Mulheres negras são vítimas da ridicularização estética, além de serem quase sempre punidas quando reagem a discriminações. A restrição da liberdade de transexuais acontece por meio de práticas discriminatórias contra indivíduos que não expressam conformidade de gênero, pela tentativa de impor a conformidade desse grupo à identidade heterossexual, pelas microagressões dirigidas a pessoas cuja identidade de gênero difere da realidade corporal, pela punição por meio da violência física por não acolherem prescrições baseadas na presunção de que o corpo biológico determina a identidade psicológica.

A operação dos fatores responsáveis pela opressão de mulheres negras e de pessoas transexuais possui a mesma lógica porque é construída em torno de identidades prescritivas. Mas os processos mencionados no parágrafo anterior demonstram que práticas discriminatórias contra grupos subalternizados não assumem a mesma forma. Isso significa que medidas destinadas à proteção de mulheres negras não podem ter exatamente o mesmo conteúdo ou o mesmo propósito das medidas que pretendem proteger homens e mulheres transexuais.

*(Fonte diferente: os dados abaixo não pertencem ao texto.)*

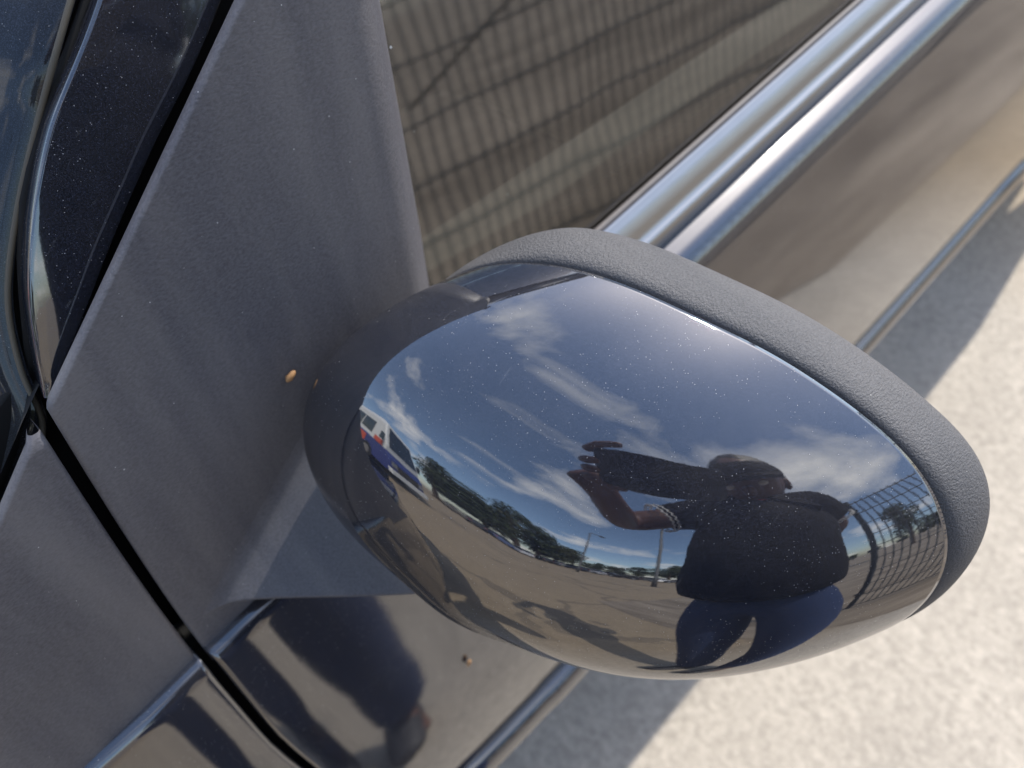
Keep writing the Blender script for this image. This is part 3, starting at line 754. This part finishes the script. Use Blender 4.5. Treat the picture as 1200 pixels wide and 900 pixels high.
J = dict(pel=(.595, -.045, .93), sp1=(.59, -.047, 1.03), sp2=(.585, -.032, 1.16), ch=(.555, -.005, 1.29), nk=(.545, .020, 1.375), nk2=(.530, .034, 1.405), hd0=(.518, .048, 1.425), hd1=(.505, .055, 1.490),
         hl=(.58, -.140, .90), kl=(.60, -.105, .50), al=(.645, -.065, .09), hr=(.61, .052, .90), kr=(.61, .100, .50), ar=(.645, .100, .09),
         sl=(.50, -.108, 1.39), elL=(.355, -.210, 1.290), wl=(.250, -.085, 1.258), sr=(.605, .09, 1.36), elR=(.745, .105, 1.240), wr=(.775, -.105, 1.06))
def lerp(a, b, t): return tuple(Vector(a).lerp(Vector(b), t))
def arm(s, e, w, k=1.):
    return [(J[s], .056 * k), (lerp(J[s], J[e], .5), .048 * k), (J[e], .041 * k), (lerp(J[e], J[w], .4), .040 * k), (J[w], .027 * k)]
def leg(h_, k_, a_, k=1.):
    return [(J[h_], .080 * k), (lerp(J[h_], J[k_], .35), .078 * k), (J[k_], .058 * k), (lerp(J[k_], J[a_], .35), .056 * k), (J[a_], .038 * k)]
trunk = [(J['pel'], (.07, .06)), (J['sp1'], (.09, .08)), (J['sp2'], (.115, .095)), (J['ch'], (.145, .11)), (J['nk'], .062), (J['nk2'], .052), (J['hd0'], .070), (J['hd1'], .078)]
def hand_chains(w, palm, fingers, thumb):
    out = [[(J[w], .027), (lerp(J[w], palm, .6), (.036, .024)), (palm, (.042, .024))]]
    for f_ in fingers: out.append([(f_[0], .0105), (f_[1], .0098), (f_[2], .009), (f_[3], .0072)])
    out.append([(thumb[0], .0115), (thumb[1], .0105), (thumb[2], .0085)])
    return out
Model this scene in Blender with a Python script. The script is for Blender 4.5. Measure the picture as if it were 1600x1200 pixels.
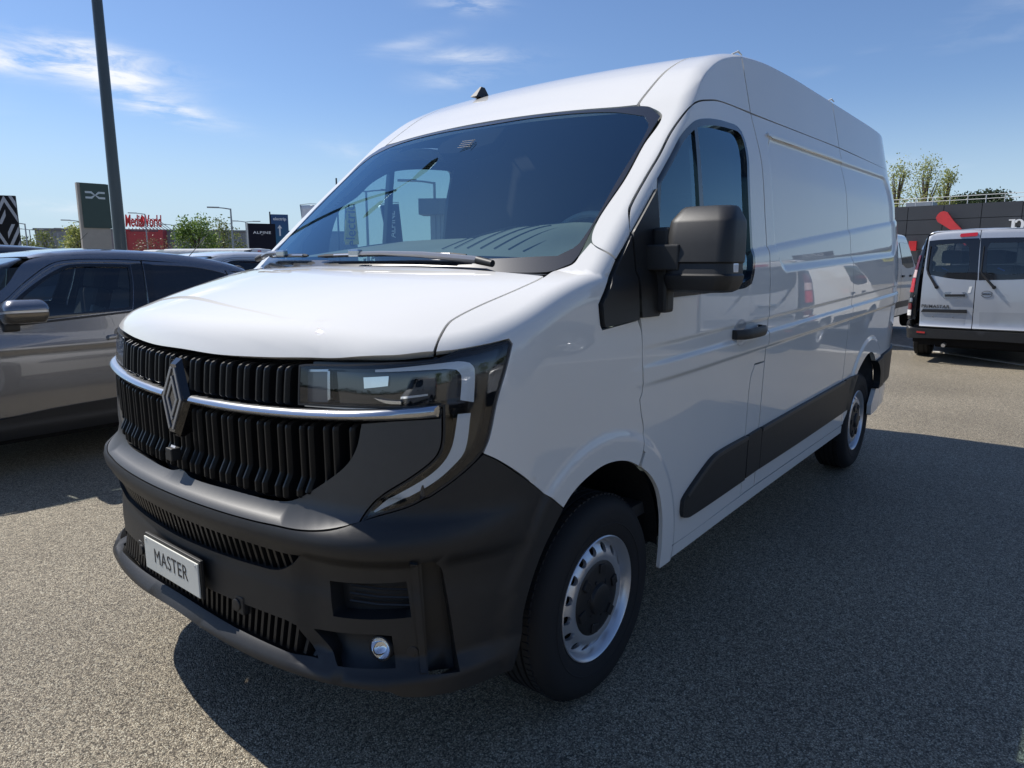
import bpy, bmesh, math, random
import numpy as np
from mathutils import Matrix, Vector
from mathutils.geometry import delaunay_2d_cdt
for _o in list(bpy.data.objects):
    bpy.data.objects.remove(_o)
SC = bpy.context.scene
COL = SC.collection
rad = math.radians

# ------------------------------------------------------------------ camera
F_PX = 1083.08
CAM = np.array([-0.9596, -2.145, 1.505])
YAW, PITCH, ROLL = 0.68266, 0.17385, -0.00098
def cam_axes():
    f = np.array([math.cos(YAW)*math.cos(PITCH), math.sin(YAW)*math.cos(PITCH), -math.sin(PITCH)])
    r = np.array([math.sin(YAW), -math.cos(YAW), 0.0]); u = np.cross(r, f)
    return (math.cos(ROLL)*r+math.sin(ROLL)*u, math.cos(ROLL)*u-math.sin(ROLL)*r, f)
CR, CU, CF = cam_axes()
cd = bpy.data.cameras.new('camera'); cam = bpy.data.objects.new('camera', cd); COL.objects.link(cam)
cd.sensor_width = 36.0; cd.lens = 36.0*F_PX/1600.0; cd.clip_start = 0.05; cd.clip_end = 3000
cam.matrix_world = Matrix(((CR[0], CU[0], -CF[0], CAM[0]), (CR[1], CU[1], -CF[1], CAM[1]), (CR[2], CU[2], -CF[2], CAM[2]), (0, 0, 0, 1)))
SC.camera = cam
def spot(px, py, depth):
    """place in the world that lies `depth` metres ahead along a sight line of the photograph"""
    d = CF+CR*(px-800)/F_PX+CU*(600-py)/F_PX
    return CAM+d*depth

# ------------------------------------------------------------------ sky and sun
SUN_TO = np.array([-0.15, 0.80, 1.0]); SUN_TO = SUN_TO/np.linalg.norm(SUN_TO)
SUN_EL = math.asin(SUN_TO[2]); SUN_ROT = math.atan2(SUN_TO[0], SUN_TO[1])
SC.view_settings.view_transform = 'Standard'; SC.view_settings.look = 'None'
SC.view_settings.exposure = 0.32; SC.view_settings.gamma = 1.0; SC.view_settings.use_curve_mapping = False
W = bpy.data.worlds.new('World'); SC.world = W; W.use_nodes = True
nt = W.node_tree; nt.nodes.clear()
def N(tree, typ, **kw):
    n = tree.nodes.new(typ)
    for k, v in kw.items():
        if k.startswith('i_'):
            key = k[2:]
            n.inputs[int(key) if key.isdigit() else key.replace('_', ' ')].default_value = v
        else: setattr(n, k, v)
    return n
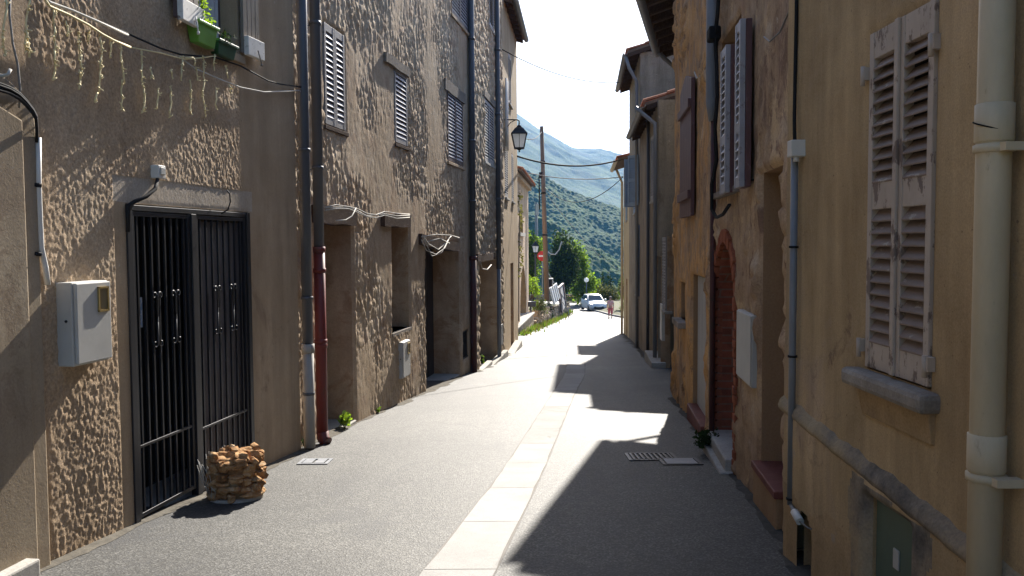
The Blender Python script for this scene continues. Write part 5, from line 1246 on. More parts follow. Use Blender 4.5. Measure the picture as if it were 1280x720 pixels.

Pressupor a homogeneidade interna de grupos subalternizados impede a identificação dos mecanismos responsáveis pela condição de exclusão na qual se encontram. A luta pela cidadania de mulheres negras e de pessoas transexuais exige estratégias políticas distintas porque os processos de subalternização desses grupos são distintos. Esses dois grupos políticos podem e devem criar coalizões para lutar contra sistemas de opressão. Todos os grupos subalternizados devem lutar conjuntamente para que esse problema seja superado, mas não podemos nos esquecer que o sucesso desse enfrentamento depende do diagnóstico dos meios específicos a partir dos quais identidades prescritivas impedem o exercício de direitos.

O feminismo interseccional (viva Lelia Gonzalez!) demonstrou de maneira enfática que a defesa da homogeneidade interna de grupos sociais como estratégia de luta política é uma prática muito perigosa que deve ser abandonada imediatamente. Não podemos ignorar essa lição.